Trust me, I’m an Earl!

The Earl of Cardigan has reportedly had to admit defeat after undertaking a legal battle with Savernake Estate Trustees, who had been fighting for approval to sell the main property located within the estate that was the former ancestral home of the Cardigan family.

An unusual case; it all began when the house was left empty and in a serious state of disrepair.

The house in question was the Grade I listed Tottenham House, which stands proudly on the 4,500 acre Savernake Estate in Wiltshire. The property was originally gifted to the Cardigan family in 1067 by William the Conqueror.

The current house was not built until the early part of the 1800s, with the original design being constructed in 1721 by Lord Burlington for his brother-in-law, Lord Bruce. The house has since changed considerably in both style and size.

Having later been the family home of the Ailesbury family, who for a period of time shared it with the US Army during the Second World War, it has more recently been used by a preparatory school and was then leased to a charity.

Unfortunately since the early 1990s, it has lain empty and has deteriorated rapidly – a sad demise for this grand house steeped in rich history.

The current Earl of Cardigan, David Brudenell-Bruce, is allegedly a known beneficiary of the Savernake Estate Trust. However the estate’s trustees, Wilson Cotton and John Moore, control the majority of the Estate Trust (51%), with the Earl and his son, Viscount Savernake, owning the remaining share.

Following a recent High Court ruling, the Earl has had to admit defeat, as the final decision granted approval to the Trustees, which allowed them to proceed with the sale, as it was deemed to be in the best interest for all parties.

During litigation, conditions were stipulated that whoever was to purchase the property were obliged to sympathetically restore it.

The case became complex with accusations, arguments and even assault, as the Earl was adamant that the property should remain in the family.

In this instance, the Trustees were appointed by the Earl of Cardigan with the intention to protect the ancestral home from ever being sold. One of the appointed trustees was also once a long-term friend of the Earl, however their relationship has since soured.

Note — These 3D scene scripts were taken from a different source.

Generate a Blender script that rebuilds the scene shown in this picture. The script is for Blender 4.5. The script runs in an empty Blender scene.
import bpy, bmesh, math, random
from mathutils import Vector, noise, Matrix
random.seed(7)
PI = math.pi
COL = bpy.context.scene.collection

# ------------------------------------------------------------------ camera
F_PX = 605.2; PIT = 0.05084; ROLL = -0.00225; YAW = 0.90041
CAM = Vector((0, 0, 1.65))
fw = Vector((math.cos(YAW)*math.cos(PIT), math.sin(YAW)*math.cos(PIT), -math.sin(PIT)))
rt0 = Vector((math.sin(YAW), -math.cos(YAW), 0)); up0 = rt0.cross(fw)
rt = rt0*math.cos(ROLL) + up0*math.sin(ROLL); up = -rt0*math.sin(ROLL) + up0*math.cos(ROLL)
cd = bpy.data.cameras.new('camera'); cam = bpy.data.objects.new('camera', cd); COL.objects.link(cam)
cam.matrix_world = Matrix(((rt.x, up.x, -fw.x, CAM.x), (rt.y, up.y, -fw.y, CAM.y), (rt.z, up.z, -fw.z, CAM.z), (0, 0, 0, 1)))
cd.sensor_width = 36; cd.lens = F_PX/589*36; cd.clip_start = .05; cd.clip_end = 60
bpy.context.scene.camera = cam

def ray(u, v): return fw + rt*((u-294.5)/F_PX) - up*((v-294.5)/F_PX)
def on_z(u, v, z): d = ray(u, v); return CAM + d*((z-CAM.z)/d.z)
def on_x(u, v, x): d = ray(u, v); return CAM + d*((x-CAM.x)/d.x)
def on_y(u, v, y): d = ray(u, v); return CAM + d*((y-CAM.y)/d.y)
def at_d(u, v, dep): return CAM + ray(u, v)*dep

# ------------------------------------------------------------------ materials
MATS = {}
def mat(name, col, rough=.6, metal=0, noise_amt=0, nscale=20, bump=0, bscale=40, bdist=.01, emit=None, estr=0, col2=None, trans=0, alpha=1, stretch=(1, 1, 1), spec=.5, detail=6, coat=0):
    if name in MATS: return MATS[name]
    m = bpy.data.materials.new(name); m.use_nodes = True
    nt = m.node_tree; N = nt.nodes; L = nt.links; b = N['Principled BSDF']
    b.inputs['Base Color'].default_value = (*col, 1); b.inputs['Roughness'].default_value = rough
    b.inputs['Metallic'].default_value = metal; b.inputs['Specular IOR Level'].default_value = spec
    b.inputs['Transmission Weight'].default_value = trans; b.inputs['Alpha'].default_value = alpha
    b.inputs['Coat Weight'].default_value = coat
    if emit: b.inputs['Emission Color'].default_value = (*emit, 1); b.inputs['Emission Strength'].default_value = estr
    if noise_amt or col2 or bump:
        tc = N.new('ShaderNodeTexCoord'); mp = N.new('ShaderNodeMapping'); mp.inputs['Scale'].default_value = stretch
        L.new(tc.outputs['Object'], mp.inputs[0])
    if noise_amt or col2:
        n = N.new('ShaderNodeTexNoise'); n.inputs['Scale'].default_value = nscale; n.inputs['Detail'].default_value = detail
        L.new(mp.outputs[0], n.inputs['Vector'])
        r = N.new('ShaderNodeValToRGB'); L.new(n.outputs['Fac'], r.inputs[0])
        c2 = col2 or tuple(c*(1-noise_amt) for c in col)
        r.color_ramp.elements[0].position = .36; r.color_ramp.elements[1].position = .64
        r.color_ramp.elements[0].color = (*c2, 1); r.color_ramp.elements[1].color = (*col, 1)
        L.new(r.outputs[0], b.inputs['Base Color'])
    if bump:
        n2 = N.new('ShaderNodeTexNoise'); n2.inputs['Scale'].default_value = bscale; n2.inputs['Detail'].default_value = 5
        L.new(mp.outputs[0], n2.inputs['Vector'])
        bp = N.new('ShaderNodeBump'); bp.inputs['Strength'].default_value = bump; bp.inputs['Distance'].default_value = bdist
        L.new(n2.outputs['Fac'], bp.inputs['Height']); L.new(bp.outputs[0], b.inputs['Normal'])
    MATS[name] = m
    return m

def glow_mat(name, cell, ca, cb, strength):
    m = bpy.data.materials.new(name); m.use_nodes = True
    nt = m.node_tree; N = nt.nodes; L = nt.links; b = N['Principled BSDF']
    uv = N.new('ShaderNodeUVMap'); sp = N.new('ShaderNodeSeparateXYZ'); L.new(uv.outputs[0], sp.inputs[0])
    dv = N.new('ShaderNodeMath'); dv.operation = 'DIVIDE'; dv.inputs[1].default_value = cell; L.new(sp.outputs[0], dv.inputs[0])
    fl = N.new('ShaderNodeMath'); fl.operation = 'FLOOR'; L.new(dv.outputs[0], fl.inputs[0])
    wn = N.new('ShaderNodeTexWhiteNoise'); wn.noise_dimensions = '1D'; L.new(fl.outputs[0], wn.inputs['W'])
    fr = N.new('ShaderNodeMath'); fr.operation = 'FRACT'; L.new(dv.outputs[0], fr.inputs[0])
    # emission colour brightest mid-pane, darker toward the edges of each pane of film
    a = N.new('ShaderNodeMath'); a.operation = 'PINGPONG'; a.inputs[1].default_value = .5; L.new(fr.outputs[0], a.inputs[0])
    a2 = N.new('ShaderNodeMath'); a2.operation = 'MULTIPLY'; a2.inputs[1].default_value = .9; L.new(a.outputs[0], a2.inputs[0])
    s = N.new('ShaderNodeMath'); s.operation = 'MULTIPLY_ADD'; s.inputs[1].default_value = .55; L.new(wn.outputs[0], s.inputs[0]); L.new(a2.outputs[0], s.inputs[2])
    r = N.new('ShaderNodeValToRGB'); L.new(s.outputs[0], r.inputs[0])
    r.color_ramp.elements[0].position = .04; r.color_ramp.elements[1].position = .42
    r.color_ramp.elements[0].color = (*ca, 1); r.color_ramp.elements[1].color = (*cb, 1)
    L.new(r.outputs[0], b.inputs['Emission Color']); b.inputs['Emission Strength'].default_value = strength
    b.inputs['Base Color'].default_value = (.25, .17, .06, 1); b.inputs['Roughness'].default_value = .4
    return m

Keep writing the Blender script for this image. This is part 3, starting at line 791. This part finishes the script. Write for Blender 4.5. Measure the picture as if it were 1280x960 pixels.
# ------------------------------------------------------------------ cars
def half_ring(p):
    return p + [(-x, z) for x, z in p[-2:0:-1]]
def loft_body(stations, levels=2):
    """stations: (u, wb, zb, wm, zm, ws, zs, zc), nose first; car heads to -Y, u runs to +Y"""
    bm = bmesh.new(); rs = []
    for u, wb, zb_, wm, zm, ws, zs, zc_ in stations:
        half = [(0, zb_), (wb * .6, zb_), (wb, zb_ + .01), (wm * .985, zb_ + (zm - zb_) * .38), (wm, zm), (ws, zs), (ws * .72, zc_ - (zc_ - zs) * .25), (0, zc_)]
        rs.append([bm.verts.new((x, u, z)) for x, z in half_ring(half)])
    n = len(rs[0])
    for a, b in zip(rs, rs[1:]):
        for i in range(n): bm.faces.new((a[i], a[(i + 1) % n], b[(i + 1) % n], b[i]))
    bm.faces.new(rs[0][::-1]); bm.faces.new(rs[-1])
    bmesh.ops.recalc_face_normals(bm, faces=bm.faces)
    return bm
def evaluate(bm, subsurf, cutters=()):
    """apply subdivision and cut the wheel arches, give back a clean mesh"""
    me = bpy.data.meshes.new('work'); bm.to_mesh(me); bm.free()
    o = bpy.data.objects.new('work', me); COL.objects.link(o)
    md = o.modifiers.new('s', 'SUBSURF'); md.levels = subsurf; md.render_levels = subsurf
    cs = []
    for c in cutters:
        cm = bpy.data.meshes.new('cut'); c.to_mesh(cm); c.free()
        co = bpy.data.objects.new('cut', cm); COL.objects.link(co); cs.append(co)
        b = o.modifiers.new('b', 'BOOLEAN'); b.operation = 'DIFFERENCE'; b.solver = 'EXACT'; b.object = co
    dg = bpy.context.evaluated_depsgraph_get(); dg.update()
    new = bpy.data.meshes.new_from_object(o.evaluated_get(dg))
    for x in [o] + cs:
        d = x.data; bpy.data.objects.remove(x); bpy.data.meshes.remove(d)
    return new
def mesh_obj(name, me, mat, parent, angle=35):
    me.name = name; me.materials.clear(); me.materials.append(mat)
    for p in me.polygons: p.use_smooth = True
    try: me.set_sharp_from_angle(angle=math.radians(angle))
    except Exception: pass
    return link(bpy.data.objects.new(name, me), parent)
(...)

As this case demonstrates, when appointed as a trustee, it is important to understand the required duties and responsibilities. Whether in a professional capacity or as a friend, both becoming and appointing a trustee are decisions that must not be taken lightly. In terms of probate, effective co-operation between the testator, trustees and beneficiaries is paramount.

What are the potential risks involved when becoming or appointing a trustee, and what level of responsibility do they hold when problems surface?

A trustee should not be put in a position where they have to make a decision alone, that could leave them open to risk. Ultimately if the testator decides to appoint a family member or friend then they must have an element of trust established to give someone that responsibility. As a professional you are obliged take this into consideration when advising on trustees, and this must be carried out with empathy.